## [Records to process]
::::::
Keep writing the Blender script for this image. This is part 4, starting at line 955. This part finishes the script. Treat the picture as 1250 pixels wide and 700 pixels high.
::::::
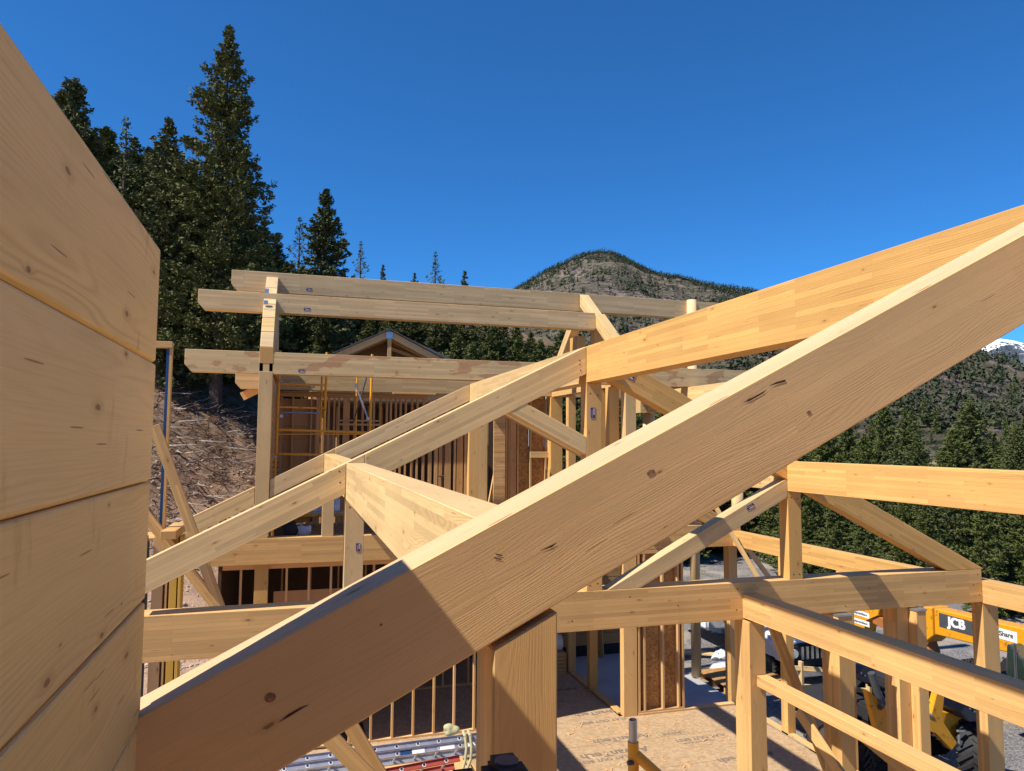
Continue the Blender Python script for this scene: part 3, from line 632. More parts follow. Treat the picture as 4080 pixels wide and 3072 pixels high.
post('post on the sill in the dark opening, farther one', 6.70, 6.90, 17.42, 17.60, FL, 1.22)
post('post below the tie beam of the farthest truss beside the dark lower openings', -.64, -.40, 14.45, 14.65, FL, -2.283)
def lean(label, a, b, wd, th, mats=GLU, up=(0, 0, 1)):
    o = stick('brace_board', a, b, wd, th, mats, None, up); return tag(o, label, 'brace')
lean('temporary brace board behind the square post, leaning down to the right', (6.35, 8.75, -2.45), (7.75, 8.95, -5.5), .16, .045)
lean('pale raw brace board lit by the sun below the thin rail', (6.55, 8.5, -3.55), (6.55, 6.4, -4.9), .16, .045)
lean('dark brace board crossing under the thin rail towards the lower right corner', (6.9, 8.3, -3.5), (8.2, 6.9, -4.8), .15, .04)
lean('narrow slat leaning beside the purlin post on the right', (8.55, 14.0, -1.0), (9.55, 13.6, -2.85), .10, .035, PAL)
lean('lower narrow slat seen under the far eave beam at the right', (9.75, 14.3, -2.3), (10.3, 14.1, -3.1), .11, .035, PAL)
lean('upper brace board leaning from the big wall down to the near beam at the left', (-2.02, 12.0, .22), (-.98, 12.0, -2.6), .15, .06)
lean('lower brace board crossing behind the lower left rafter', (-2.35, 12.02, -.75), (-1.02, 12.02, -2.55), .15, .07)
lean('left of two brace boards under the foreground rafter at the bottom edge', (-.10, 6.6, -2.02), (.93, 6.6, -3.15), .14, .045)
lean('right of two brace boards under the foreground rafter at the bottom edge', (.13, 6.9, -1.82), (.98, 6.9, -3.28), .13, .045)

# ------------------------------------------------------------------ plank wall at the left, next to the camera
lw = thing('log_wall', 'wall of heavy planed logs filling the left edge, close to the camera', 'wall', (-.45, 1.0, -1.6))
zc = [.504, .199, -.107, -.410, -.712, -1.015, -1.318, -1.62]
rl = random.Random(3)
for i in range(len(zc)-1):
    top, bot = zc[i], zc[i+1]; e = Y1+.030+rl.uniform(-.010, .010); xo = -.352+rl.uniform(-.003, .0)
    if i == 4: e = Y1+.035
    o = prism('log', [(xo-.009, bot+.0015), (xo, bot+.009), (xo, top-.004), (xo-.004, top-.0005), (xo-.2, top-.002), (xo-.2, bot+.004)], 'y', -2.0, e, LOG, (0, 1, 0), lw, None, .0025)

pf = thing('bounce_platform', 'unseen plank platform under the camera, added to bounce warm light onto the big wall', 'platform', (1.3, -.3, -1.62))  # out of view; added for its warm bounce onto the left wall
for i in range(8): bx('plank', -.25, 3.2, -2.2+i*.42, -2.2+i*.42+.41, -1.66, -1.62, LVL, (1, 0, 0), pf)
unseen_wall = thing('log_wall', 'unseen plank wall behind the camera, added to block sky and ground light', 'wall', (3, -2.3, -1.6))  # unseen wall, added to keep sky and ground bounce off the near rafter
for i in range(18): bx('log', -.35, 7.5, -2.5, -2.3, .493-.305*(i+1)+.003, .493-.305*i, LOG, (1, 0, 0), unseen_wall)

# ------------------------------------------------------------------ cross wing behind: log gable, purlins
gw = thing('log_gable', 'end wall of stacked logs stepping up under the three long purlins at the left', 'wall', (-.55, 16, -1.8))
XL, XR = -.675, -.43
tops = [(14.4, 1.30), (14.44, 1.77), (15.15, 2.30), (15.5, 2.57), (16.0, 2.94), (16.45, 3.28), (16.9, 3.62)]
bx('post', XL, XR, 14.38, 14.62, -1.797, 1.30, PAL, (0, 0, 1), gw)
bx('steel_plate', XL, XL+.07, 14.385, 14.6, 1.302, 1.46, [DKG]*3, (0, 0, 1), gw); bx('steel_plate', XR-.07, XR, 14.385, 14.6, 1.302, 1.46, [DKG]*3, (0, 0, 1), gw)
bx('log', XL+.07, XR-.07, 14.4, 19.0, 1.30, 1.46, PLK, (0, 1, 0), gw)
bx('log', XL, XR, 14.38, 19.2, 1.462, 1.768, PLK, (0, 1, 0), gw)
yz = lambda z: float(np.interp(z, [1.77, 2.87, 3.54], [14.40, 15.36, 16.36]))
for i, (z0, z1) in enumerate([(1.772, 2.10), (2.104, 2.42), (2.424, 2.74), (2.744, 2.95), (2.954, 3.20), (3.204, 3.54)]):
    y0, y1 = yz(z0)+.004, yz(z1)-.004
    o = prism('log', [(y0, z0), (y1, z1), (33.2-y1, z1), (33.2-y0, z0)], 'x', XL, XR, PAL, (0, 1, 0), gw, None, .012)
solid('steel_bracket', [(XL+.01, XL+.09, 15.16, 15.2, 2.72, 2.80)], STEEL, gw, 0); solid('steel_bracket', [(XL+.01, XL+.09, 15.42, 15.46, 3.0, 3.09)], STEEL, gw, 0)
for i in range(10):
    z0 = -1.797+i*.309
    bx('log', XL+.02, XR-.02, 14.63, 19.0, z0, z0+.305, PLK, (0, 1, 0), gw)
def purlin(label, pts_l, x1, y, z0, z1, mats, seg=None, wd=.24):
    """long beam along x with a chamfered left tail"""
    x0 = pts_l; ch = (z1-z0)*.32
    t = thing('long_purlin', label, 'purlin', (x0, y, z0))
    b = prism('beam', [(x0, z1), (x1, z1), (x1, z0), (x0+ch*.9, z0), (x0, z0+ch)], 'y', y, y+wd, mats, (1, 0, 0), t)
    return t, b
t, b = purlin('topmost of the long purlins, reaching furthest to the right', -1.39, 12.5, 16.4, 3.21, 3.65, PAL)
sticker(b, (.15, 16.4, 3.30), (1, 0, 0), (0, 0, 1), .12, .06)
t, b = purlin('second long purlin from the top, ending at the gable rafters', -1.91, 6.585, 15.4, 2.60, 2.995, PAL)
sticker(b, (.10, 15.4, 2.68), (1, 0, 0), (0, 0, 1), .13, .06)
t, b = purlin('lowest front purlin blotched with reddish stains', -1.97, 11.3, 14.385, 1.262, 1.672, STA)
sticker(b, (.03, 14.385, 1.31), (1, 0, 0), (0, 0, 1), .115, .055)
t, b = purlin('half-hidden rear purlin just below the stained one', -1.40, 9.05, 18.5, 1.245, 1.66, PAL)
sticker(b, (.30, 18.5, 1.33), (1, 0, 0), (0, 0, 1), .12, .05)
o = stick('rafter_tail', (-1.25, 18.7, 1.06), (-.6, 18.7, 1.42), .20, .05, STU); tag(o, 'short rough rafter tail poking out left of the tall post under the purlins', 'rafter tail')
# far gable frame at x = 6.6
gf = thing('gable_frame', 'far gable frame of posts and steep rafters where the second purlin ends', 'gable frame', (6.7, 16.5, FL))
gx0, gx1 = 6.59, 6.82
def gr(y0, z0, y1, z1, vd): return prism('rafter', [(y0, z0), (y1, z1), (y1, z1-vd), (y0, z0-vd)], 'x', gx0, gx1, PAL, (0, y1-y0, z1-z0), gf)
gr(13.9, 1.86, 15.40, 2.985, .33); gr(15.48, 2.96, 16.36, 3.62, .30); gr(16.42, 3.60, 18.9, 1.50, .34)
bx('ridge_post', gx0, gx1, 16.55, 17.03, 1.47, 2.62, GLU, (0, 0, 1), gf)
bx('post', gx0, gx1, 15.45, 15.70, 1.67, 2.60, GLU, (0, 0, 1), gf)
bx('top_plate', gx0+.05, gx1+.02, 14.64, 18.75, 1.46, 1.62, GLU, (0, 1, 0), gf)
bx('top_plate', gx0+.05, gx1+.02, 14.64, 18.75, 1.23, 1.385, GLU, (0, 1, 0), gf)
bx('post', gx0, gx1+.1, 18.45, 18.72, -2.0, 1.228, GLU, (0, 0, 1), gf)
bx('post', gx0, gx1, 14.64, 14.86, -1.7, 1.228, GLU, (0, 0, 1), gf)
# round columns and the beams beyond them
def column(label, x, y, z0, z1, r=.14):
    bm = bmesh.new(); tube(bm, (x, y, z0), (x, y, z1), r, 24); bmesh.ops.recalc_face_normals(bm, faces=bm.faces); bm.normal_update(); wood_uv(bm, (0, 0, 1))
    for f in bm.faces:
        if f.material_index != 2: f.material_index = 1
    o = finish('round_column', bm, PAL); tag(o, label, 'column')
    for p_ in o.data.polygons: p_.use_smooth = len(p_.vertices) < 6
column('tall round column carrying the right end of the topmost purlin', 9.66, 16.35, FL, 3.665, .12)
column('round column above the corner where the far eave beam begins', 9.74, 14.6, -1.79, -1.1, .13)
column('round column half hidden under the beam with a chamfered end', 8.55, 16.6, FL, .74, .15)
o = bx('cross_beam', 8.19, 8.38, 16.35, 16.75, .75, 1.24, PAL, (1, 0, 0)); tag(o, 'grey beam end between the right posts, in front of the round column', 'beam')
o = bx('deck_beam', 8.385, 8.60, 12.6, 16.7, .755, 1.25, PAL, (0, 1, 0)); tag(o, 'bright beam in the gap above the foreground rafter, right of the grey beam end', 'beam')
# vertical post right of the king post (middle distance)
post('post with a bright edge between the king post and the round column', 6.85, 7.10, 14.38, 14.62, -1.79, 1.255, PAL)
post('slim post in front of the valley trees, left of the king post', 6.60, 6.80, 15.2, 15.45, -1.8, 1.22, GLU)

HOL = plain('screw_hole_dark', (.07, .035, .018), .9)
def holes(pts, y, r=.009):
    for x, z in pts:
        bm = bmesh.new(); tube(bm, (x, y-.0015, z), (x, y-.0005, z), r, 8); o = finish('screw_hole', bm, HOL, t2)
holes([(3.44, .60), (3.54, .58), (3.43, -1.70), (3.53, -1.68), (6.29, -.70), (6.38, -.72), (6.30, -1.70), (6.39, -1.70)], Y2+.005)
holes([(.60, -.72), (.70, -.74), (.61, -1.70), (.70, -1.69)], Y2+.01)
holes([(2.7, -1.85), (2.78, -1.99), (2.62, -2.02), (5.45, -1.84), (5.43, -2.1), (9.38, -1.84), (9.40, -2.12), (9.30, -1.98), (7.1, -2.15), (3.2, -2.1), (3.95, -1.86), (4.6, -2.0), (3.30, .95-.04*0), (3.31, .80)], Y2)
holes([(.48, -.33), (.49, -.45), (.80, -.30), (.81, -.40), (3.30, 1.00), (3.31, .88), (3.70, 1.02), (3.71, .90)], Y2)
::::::
## [Exercise details]
Going through the data, tally the lines containing "part" and report only the result.

## [Answer to this problem]
2